Harvey’s Big Potato skipping town for fear of being made into storm chips

Harvey’s Big Potato skipping town for fear of being made into storm chips

Maugerville — After the New Brunswick company Covered Bridge Potato Chips revealed a new flavour this week, the biggest potato in the province is hitchhiking out West to avoid becoming caught up in the popularity of the “storm chip” trend.

Covered Bridge released “Storm chips” in “a flurry of flavours” in an effort to capitalize on #stormchips, last winter’s unprecedented social media movement.

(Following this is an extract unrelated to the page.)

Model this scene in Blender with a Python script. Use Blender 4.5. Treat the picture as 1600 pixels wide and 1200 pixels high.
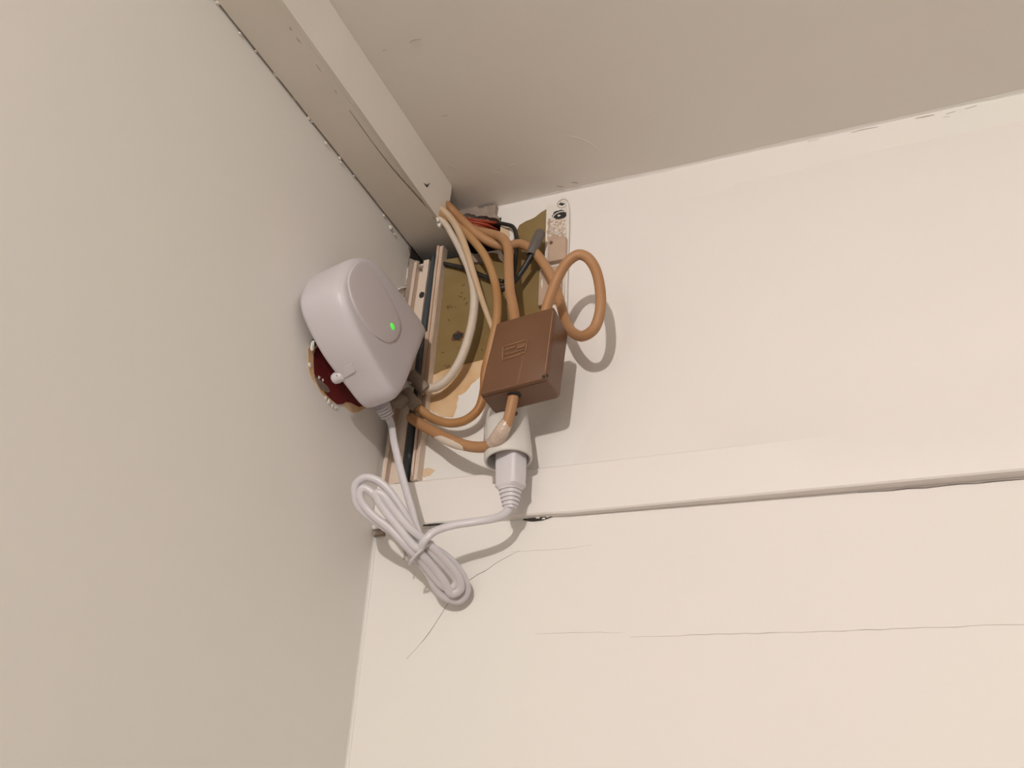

If grocery and convenience stores can’t keep chips in stock when it snows, potato chip producers will have to get creative — and a little ruthless.

The Manatee caught up with the gigantic spud outside the Maugerville vegetable market. “I was planning to get out of this dismal province anyway,” admitted the weary potato, precariously balanced on his impossibly tiny legs, waving his spindly thumb at passing transport trucks. “I’ve been standing at the side of the road watching customers for almost 100 years! I’m bored, I’m restless, and quite frankly, I don’t know if my bowlegs can hold me much longer.”

We asked the potato what he hopes to find out West. “I don’t think they know about storm chips, which is the main draw,” he said, all of his eyes fixed on the road. “But other than that, everything’s bigger out there, right? So maybe I won’t draw so much attention and can just be myself for the first time. Gawking tourists will finally stop taking pictures of me next to their dumb kids.

“And like everyone in New Brunswick, I’ve slowly come to realize there’s nothing holding me here. Short of this damned concrete plastered to my feet, of course.”

The potato also hopes to trade in his outdated top hat for a cowboy hat the second he hits Alberta. “This thing was in fashion when I started wearing it back in 1932. But over the decades I’ve seen styles come and go, and this ‘storm chips’ nonsense is as good a reason as any to update my look.

“People always tell me to just go work at Potato World in Florenceville-Bristol and be grateful I have a job, but I have bigger hashbrowns to fry,” added the talkative spud.

During the interview, a McCain Foods truck drove by slowly, seemingly very interested in giving the potato a ride. “Keep movin’, buddy!” yelled the potato. “Nothin’ to see here.”